Walker was dynamic. He made both of his three-point attempts, as well as a couple of layups in heavy traffic. Beyond that, his ability to put pressure on the Illini guards, and make them earn every step they took, was a major factor in Florida State pulling away. The diminutive point guard is going to be a lot of fun to watch, both this year and in the future.

“Ryan Reid Unsung Hero” Award

If you’re not sure what this “award” is, read about it by clicking here.

For his four steal performance against Illinois, Trent Forrest repeats as “Ryan Reid Unsung Hero” award-recipient. Two of those steals came in consecutive possessions, and were key in the Florida State run that put the game away. Forrest also led the team in minutes played, and there’s a reason for that.
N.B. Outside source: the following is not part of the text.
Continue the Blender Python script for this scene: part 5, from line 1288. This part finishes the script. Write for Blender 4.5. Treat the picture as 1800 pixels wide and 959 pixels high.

Coach Ham loves his defensive versatility, and the effort he plays with.

Forrest isn’t just a defensive specialist though. He can score too, there are simply better offensive options on the team. Against Temple, with the game on the line late, Forrest grabbed a rebound and went the full length of the court to score a layup, all with a defender on his hip. His layup cut the lead to one, and gave FSU a chance to win it at the buzzer. Like Walker, Forrest is going to be fun to watch grow as a player. Believe it or not, the future is bright in Tallahassee.

Highlight of the Tournament

Since I already gave you guys a couple different highlights, I’m gonna keep this section short. Here is a glimpse of what Florida State’s defense used to do:

If the Seminoles can channel that sort of energy more often, to go along with their offensive capabilities, they’re going to be tough to beat. (That is, unless poor-shooting teams like Temple catch fire from three and steal games. Yes, I’m still bitter).

Next Up

Florida State has a quick turnaround; they face the Minnesota Golden Gophers on Monday night as part of the ACC-Big 10 Challenge. The game is at the Donald L. Tucker Center. Tip-off is at 7 PM, and you can catch it on ESPNU.